Y no pasó nada. El aperitivo fin de fiestas pasó de ser una tradición a un recuerdo compartido.  


El cuento se quedará conmigo y seguiré pensando en qué ocurre cuando algo se acaba, cuando se termina y no pasa nada. En lo difícil que es dejar ir una tradición, una costumbre, un pacto, una amistad. 

martes, 10 de agosto de 2021

Experimento. Martes, 10 de agosto

Martes, 10 de agosto. 

Hay una escena de Mad Men que recuerdo especialmente, siempre hablo de ella. En una de las primeras temporadas, Don Draper y su familia salen de picnic al campo. Todo es idílico, el paisaje, la manta, la comida preparada por Betty y colocada en las fiambreras metálicas, las botellas de gaseosa, las primeras latas de refresco. La familia, tumbada, charlando, fumando pitillo tras pitillo. Cuando llega el momento de volver a casa, guardan las cosas, Don se pone de pie y tira una lata al campo y Betty sacude la manta dejando toda la basura y los restos en ese paisaje idílico que dejan atrás al volver a casa. Recuerdo el shock al ver por primera vez esa escena, recuerdo pensar:  ¡cómo han cambiado las cosas! Ahora, diez o doce años después, lo que me impacta es lo inocente que era hace una década, cuando creía que todos, en esta época, habíamos aprendido, nos habían enseñado que no se tira la basura ni en el campo ni en ningún sitio. ¡Qué ingenuidad más tierna!

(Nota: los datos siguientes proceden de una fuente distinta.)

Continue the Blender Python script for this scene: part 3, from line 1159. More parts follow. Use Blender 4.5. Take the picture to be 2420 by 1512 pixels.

Estoy de vuelta en Los Molinos y hoy he ido al contenedor a tirar vidrio. He vuelto con todo el vidrio porque el contenedor estaba lleno a rebosar. Entre mi casa y la zona de contenedores no hay más de cien metros y en ese trecho he recogido cuatro latas de cerveza tiradas en la cuneta. Podía, además, haber recogido cajetillas de tabaco, mascarillas y papeles varios pero no tenía más manos. ¿Por qué la gente es tan cerda? Algunos días suspiro por el superpoder de teletransportarme del sofá a la cama, chascar los dedos y estar en la cama con los dientes limpios, la cara limpia y la crema dada. Otros días suspiro por poder con un parpadeo cambiar todas las láminas de los cuadros de mi casa. Otros días quiero simplemente que mis hijas me cojan el teléfono con algo de emoción. Hoy renuncio a todo eso. Ojalá hubiera una justicia divina, un dios mitológico, un proceso de la naturaleza por el que, cada vez que alguien tirará basura alegremente, esa basura llegara a su salón. Lata de cerveza en la cuneta, lata de cerveza que aparece en su salón. Papel higiénico de haberse limpiado en el monte y dejado allí en vez de metertelo en el bolsillo, papel que aparece en el cajón de los cubiertos del responsable, mascarilla colgando de ramita en el campo, mascarilla que cuelga de tu ducha en tu baño. 


No sé si sería justicia poética pero seguro que hacia mucho más por la conciencia medioambiental de muchos que todas las bienintencionadas campañas que se ponen en marcha pensando que el ser humano es bueno por naturaleza.


 A Don Draper le encantaría mi idea.